Consider a coloring $c:[\kappa]^2 \to 2$ ($\kappa$ a regular uncountable cardinal, can be assumed to be $\omega_1$ for simplicity) s.t. the following holds:
For every $A \subset [\kappa]^{<\omega} $ of size $\kappa$, consisting of pairwise disjoint sets, and every $i\in\{0,1\}$ there are $a,b\in A$ with $\sup a<\min b$ s.t. $c``[a\times b]=\{i\}$
[If I'm not mistaken, these colorings exist e.g. when $V=L$ and $\kappa$ is not weakly compact]
Now we define a forcing notion $P$ consinting of all finite functions $f:\kappa\to\omega$ satisfying $f(\alpha)=f(\beta) \Rightarrow c(\alpha,\beta)=0$. $f$ is stronger than $g$ if $g\subset f$.
The above condition on $c$ implies $P$ has $\kappa$-cc (so $\kappa$ doesn't collapse). A generic for $P$ gives a partition of $\kappa$ into $\omega$ many sets, each $c$-homogeneous with color $0$.
I am trying to understand what can be said about this partition.
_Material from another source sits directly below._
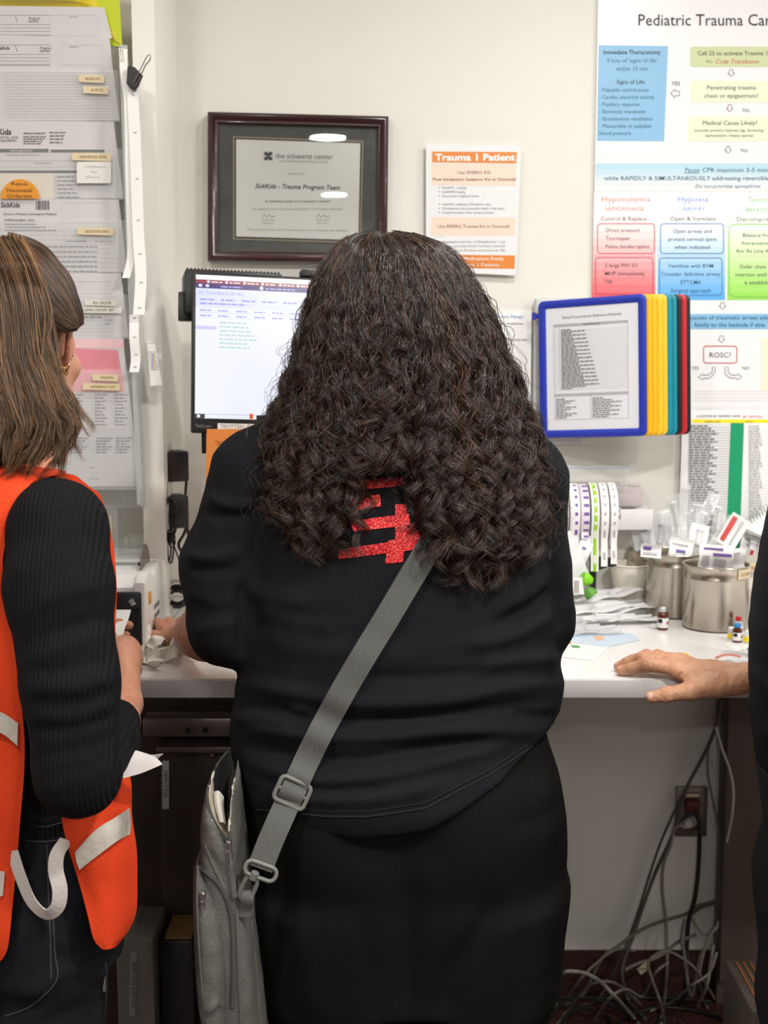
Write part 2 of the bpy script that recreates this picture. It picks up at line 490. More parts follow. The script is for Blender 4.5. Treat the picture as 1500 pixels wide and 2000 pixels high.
def folds(v, f, lines, Y, extra=None, front=None):
    """raise/sink soft creases: lines = [(photo points, height m, width m)] projected on the body at depth Y"""
    n = vnormals(v, f); d = np.zeros(len(v))
    # look from the camera: compare in photo pixels
    rel = v - np.array([0, 0, CZ]); dep = rel[:, 1] * CT - rel[:, 2] * ST
    px = 750 + FPX * rel[:, 0] / dep; py = 1000 - FPX * (rel[:, 1] * ST + rel[:, 2] * CT) / dep
    for (pts, amp, w) in lines:
        w = w * FPX / Y; p = np.array([(q.x, q.z) for q in crv([(a, 0, b) for a, b in pts], 6)]); best = np.full(len(v), 1e9); tt = np.zeros(len(v))
        L = len(p) - 1
        for i in range(L):
            a, b = p[i], p[i + 1]; ba = b - a; t = np.clip(((px - a[0]) * ba[0] + (py - a[1]) * ba[1]) / (ba @ ba + 1e-9), 0, 1)
            e = np.hypot(px - a[0] - t * ba[0], py - a[1] - t * ba[1]); m = e < best
            best = np.where(m, e, best); tt = np.where(m, (i + t) / L, tt)
        d += amp * np.exp(-(best / w) ** 2) * np.clip(np.minimum(tt, 1 - tt) * 5 + 0.15, 0, 1)
    fac = np.clip(-n[:, 1] * 1.5 + 0.4, 0, 1)
    d *= fac
    if extra is not None: d += extra(v)
    return v + n * d[:, None]
def wob(v, amp, sc, seed=0):
    r = np.random.default_rng(seed); o = np.zeros(len(v))
    for i in range(7):
        k = r.normal(size=3) * sc * (1 + 0.5 * i); o += np.sin(v @ k + r.uniform(0, 6.28)) / (1 + 0.4 * i)
    return o * amp / 2.2
# ================================================================== ROOM
WALL = M('wall_paint', (225, 224, 217), 0.55, spec=0.3, bump=(180, 0.05, 'noise'))
TRIMW = M('column_paint', (236, 234, 228), 0.45, spec=0.35)
CEILM = M('ceiling_paint', (240, 238, 232), 0.8)
FLOORM = M('floor_terrazzo', (30, 18, 17), 0.45, noise=(140, 0.06, (88, 50, 46)))
BASEM = M('vinyl_cove_base', (44, 26, 24), 0.5, noise=(160, 0.1, (70, 38, 34)))
COUNTER = M('white_laminate', (240, 239, 239), 0.22, spec=0.5)
EDGE = M('grey_edge_band', (214, 211, 210), 0.4)
DARKBR = M('dark_brown_metal', (58, 46, 40), 0.42, spec=0.4)
DARKBR2 = M('brown_metal_rail', (118, 106, 100), 0.35, metal=0.6)
BLACKP = M('black_plastic', (24, 24, 25), 0.42)
BLACKG = M('black_gloss_plastic', (16, 16, 17), 0.2)
def struct(name, lo, hi, m):
    b = MB(); b.box(lo, hi); o = b.build(name, m, origin=((lo[0] + hi[0]) / 2, (lo[1] + hi[1]) / 2, lo[2])); return setp(o, kind='structure')
YB = 3.0
XC0 = P(268, 500, 2.72).x; XC1 = P(311, 500, 2.72).x
struct('floor', (-3.1, -7.1, -0.1), (3.1, 3.1, 0.0), FLOORM)
struct('ceiling', (-3.1, -7.1, CEIL), (3.1, 3.1, CEIL + 0.1), CEILM)
struct('wall_back', (XC1 - 0.02, YB, 0), (3.1, YB + 0.1, CEIL), WALL)
struct('wall_left', (-3.0, 2.80, 0), (XC0, YB + 0.1, CEIL), WALL)
struct('trim_1', (XC0, 2.72, 0), (XC1, YB + 0.1, CEIL), TRIMW)
struct('wall_right', (3.0, -7.1, 0), (3.1, 3.0, CEIL), WALL)
struct('wall_west', (-3.1, -7.1, 0), (-3.0, 3.0, CEIL), WALL)
struct('wall_rear', (-3.0, -7.1, 0), (3.0, -7.0, CEIL), WALL)
struct('baseboard_back', (XC1, YB - 0.008, 0), (3.0, YB, 0.104), BASEM)
struct('baseboard_left', (-3.0, 2.792, 0), (XC0, 2.80, 0.104), BASEM)
# recessed ceiling lights: trim ring and glowing lens
ringm = M('lamp_trim', (235, 235, 235), 0.4)
lensm = M('lamp_lens', (255, 250, 240), 0.5, emit=(255, 244, 226), estr=14)
for i, (lx, ly, lw) in enumerate(DOWNLIGHTS):
    where = 'above the counter' if ly > 1.5 else ('over the standing people' if ly > 0 else 'in the ceiling behind the camera')
    t = thing('ceiling_downlight', 'round recessed white ceiling downlight ' + where, 'ceiling light', (lx, ly, CEIL), 'ceiling downlights')
    b = MB(); b.lathe([(0.105, -0.001), (0.125, -0.001), (0.125, -0.008), (0.105, -0.008)], (lx, ly, CEIL), 40, closed_prof=True); b.build('trim_ring', ringm, t)
    b = MB(); b.lathe([(0.0001, -0.001), (0.104, -0.001), (0.104, -0.004), (0.0001, -0.004)], (lx, ly, CEIL), 40); b.build('lens', lensm, t)
# ------------------------------------------------------------------ worktop
CTOP = 0.922
t = thing('worktop', 'long white laminate counter with a grey front edge', 'counter', (0.3, 2.65, CTOP - 0.032))
b = MB(); out = [(-2.2, 2.3), (2.4, 2.3), (2.4, 2.998), (XC1 + 0.002, 2.998), (XC1 + 0.002, 2.718), (XC0 - 0.002, 2.718), (XC0 - 0.002, 2.798), (-2.2, 2.798)]
b.prism([Vector((x, y, CTOP)) for x, y in out], [Vector((x, y, CTOP - 0.032)) for x, y in out])
b.build('top', COUNTER, t)
b = MB(); b.box((-2.2, 2.2955, CTOP - 0.0325), (2.4, 2.3, CTOP - 0.0015), 0, 0.001); b.build('edge_band', EDGE, t)
# ------------------------------------------------------------------ under the worktop, left
t = thing('storage_cabinet', 'dark brown metal cabinet under the counter labelled PULL HERE', 'cabinet', (P(360, 1700, 2.6).x, 2.7, 0))
b = MB(); xl = P(205, 1600, 2.5).x; xr = P(560, 1600, 2.5).x
b.box((xl, 2.47, 0.0), (xr, 2.71, 0.80), 0, 0.004); b.build('body', DARKBR, t)
b = MB(); b.box((P(312, 1600, 2.44).x, 2.45, 0.02), (xr, 2.468, P(400, 1452, 2.44).z), 0, 0.003)
dr = b.build('door', DARKBR, t)
b = MB(); z = P(400, 1453, 2.43).z; x0 = P(308, 1450, 2.42).x
b.box((x0, 2.405, z - 0.003), (xr, 2.468, z + 0.002), 0, 0.001); b.box((x0, 2.403, z - 0.008), (xr, 2.407, z + 0.002), 0, 0.001)
b.build('pull_lip', DARKBR2, dr)
s = Sheet(Y=2.4485, step=0.0003); lab = M('clear_label_tape', (196, 196, 196), 0.4); ink = M('black_ink', (22, 22, 24), 0.6)
s.base([(317, 1486), (330, 1486), (330, 1580), (317, 1580)], lab, 0.0005); s.text(327.5, 1556, 'PULL HERE', 7, ink, rot=90, fit=52)
s.build('label', dr)
b = MB(); z0, z1 = P(360, 1440, 2.42).z, P(360, 1403, 2.42).z
b.box((P(278, 1420, 2.42).x, 2.42, z0), (xr, 2.468, z1), 0, 0.004); b.build('rail', DARKBR2, t)
for hx in (367, 401):
    b = MB(); c = P(hx, 1426, 2.418); b.lathe([(0.0001, 0.0), (0.0052, 0.0), (0.0056, 0.002), (0.0001, 0.0021)], c, 20, R=rotX(90)); b.build('rail_hole', BLACKP, t)
b = MB(); z0 = P(400, 1393, 2.46).z; b.box((P(352, 1393, 2.46).x, 2.475, 0.801), (xr - 0.01, 2.68, 0.812), 0, 0.004); o = b.build('cabinet_ledge', M('ledge_metal', (70, 62, 58), 0.35, metal=0.5), origin=(-0.25, 2.55, 0.801))  # thin dark ledge above the rail, built as a flat slab
setp(o, 'thin dark laptop lying on top of the brown cabinet', 'ledge')
b = MB(); c = P(400, 1472, 2.44); b.lathe([(0.0001, 0), (0.006, 0), (0.007, 0.006), (0.004, 0.012), (0.0001, 0.013)], P(416, 1472, 2.449), 16, R=rotX(90)); b.build('knob', DARKBR2, dr)
# grey box and black box on the floor
t = thing('metal_box', 'grey metal box near the floor labelled DO NOT PULL HERE', 'box', (P(262, 1900, 2.3).x, 2.4, 0))
gm = M('grey_metal', (112, 110, 102), 0.45, metal=0.2)
b = MB(); b.box((P(228, 1900, 2.3).x, 2.3, 0.0), (P(301, 1900, 2.3).x, 2.44, P(260, 1833, 2.3).z), 0, 0.004); b.build('body', gm, t)
s = Sheet(Y=2.2985, step=0.0003); s.base([(254, 1860), (267, 1860), (264, 1985), (252, 1985)], M('grey_label_tape', (140, 139, 134), 0.4), 0.0005)
s.text(264, 1967, 'DO NOT PULL HERE', 7, ink, rot=89, fit=90); s.build('label', t)
b = MB(); a = P(252, 1828, 2.33); c = P(276, 1780, 2.42)
b.box((a.x, 2.33, P(255, 1833, 2.3).z), (a.x + 0.012, 2.43, P(262, 1785, 2.4).z), 0, 0.003); b.build('hinged_lid', gm, t)
t = thing('black_bin', 'low black box standing beside the grey metal box under the counter', 'box', (P(340, 1900, 2.36).x, 2.38, 0))
b = MB(); xa, xb, zt = P(303, 1900, 2.33).x, P(378, 1900, 2.33).x, P(340, 1842, 2.33).z
b.box((max(xa, P(301, 1900, 2.3).x + 0.003), 2.34, 0), (xb, 2.44, zt), 0, 0.005); b.build('body', BLACKP, t)
b = MB(); b.box((xa + 0.016, 2.345, zt - 0.001), (xb - 0.005, 2.44, zt + 0.004), 0, 0.001); b.build('lid', M('tan_lid', (120, 92, 50), 0.6), t)
# ------------------------------------------------------------------ under the worktop, right
t = thing('pedestal_cabinet', 'dark brown shallow cabinet against the wall under right end of counter', 'cabinet', (P(1480, 1700, 2.95).x, 2.96, 0))
pm = M('brown_laminate', (96, 84, 76), 0.5, bump=(3, 0.05, 'noise'))
xl = P(1421, 1400, 2.93).x
b = MB(); b.box((xl, 2.946, 0.0), (xl + 0.7, 2.99, CTOP - 0.034), 0, 0.003); b.build('body', pm, t)
b = MB(); b.box((xl + 0.002, 2.93, 0.06), (xl + 0.69, 2.944, CTOP - 0.04), 0, 0.003); dr = b.build('door', pm, t)
b = MB(); b.tube(crv([(xl + 0.52, 2.93, 0.70), (xl + 0.52, 2.90, 0.70), (xl + 0.52, 2.90, 0.58), (xl + 0.52, 2.93, 0.58)], 6), 0.005); b.build('handle', DARKBR2, dr)
t = thing('floor_tray', 'grey tray with orange strips on the floor by the pedestal', 'tray', (P(1490, 1990, 2.3).x, 2.3, 0))
b = MB(); p0 = PZ(1440, 1950, 0.30)
b.box((P(1444, 1960, 2.30).x, 2.22, 0.0), (P(1600, 1960, 2.30).x, 2.415, P(1470, 1958, 2.25).z), 0, 0.006); b.build('body', M('tray_grey', (86, 78, 70), 0.5), t)
b = MB()
zt = P(1470, 1958, 2.25).z
for k in range(3): b.box((P(1462 + 14 * k, 1960, 2.3).x, 2.235, zt), (P(1467 + 14 * k, 1960, 2.3).x, 2.40, zt + 0.003), 0, 0.001)
b.build('strip', M('tray_strip', (150, 92, 60), 0.5), t)
# ================================================================== WALL SHEETS
PAPER = M('white_paper', (236, 236, 236), 0.6); PAPERG = M('white_gloss_print', (230, 230, 232), 0.25)
INK = M('black_ink'); GREY = M('grey_ink', (120, 120, 122), 0.6); LGREY = M('pale_grey_ink', (176, 176, 178), 0.6); DGREY = M('dark_grey_ink', (70, 70, 72), 0.6)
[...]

A pigeon-hole argument implies there is at least one set in the partition of size $\kappa$. So one can ask:
- Can there be more than one set in the partition of size $\kappa$?
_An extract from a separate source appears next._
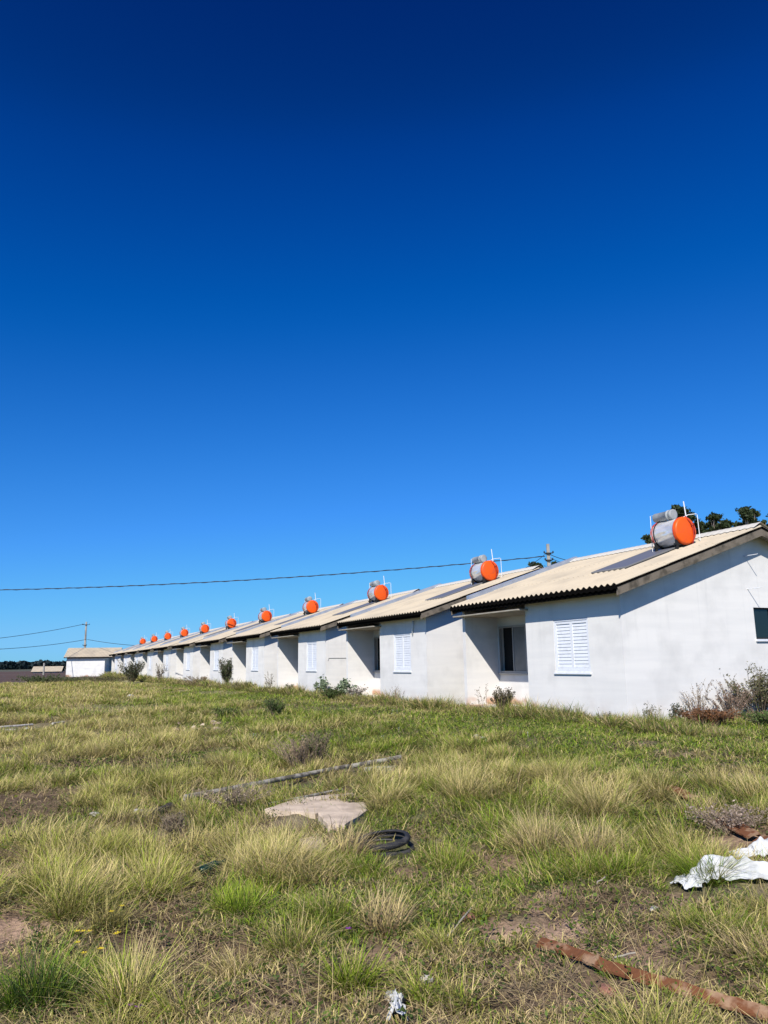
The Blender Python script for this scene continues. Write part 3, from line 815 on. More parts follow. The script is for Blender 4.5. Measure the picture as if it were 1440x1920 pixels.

- Can there be only one set in the partition of size $\kappa$?
- Can all the sets in the partition be of size $\kappa$?
- etc.
I am aware that there may be a positive answer to all these questions, i.e. that $P$ doesn't force much about the partition. But if so, how do I prove it? How should one go about in investigating this forcing?
Following Asaf's suggestion, we show that actually it is forced that all sets in the partition are of size $\kappa$.
First, we note that the set $$B=\{a\in[\kappa]^{<\omega} \mid \exists \beta(a)>\sup(a) \ s.t. \forall \beta\geq\beta(a) \exists \alpha\in a,\ c(\alpha,\beta)=1 \}$$ is of size $<\kappa$. Otherwise, we can choose by induction $\{a_\xi \mid \xi<\kappa\}$ by choosing for every $\xi<\kappa$ some $a_\xi\in B$ s.t. $\min(a_\xi)>\sup\{\beta(\alpha_\zeta) \mid \zeta<\xi\}$. So by the definition of the $\beta(a)$ for every $\zeta<\xi<\kappa$ and every $\alpha_\zeta\in a_\zeta$, there is some $\alpha_\xi\in a_\xi$ with $c(\alpha_\zeta,\alpha_\xi)=1$, which contradicts the assumption on $c$ (which states that there are $\zeta<\xi$ with $c``[a_\zeta \times a_\xi]=\{0\}$).
So WLoG, by ignoring some initial segment of $\kappa$, we can assume that for all $a\in[\kappa]^{<\omega}$ there are unboundedly many $\beta$-s s.t. $c(\alpha,\beta)=0$ for every $\alpha \in a$.
This means that for every $n<\omega$ the set $$D_{n,\alpha}=\{f\in P \mid \sup(f^{-1}(n))>\alpha\}$$ is dense in $P$ (for any $f\in P$ apply what we've shown on $dom(f)\in[\kappa]^{<\omega}$ to get an extension $f\cup \{(\beta,n)\}$ with $\beta>\alpha$). So in a generic extension, every set in the partition would be unbounded, and therefore of size $\kappa$.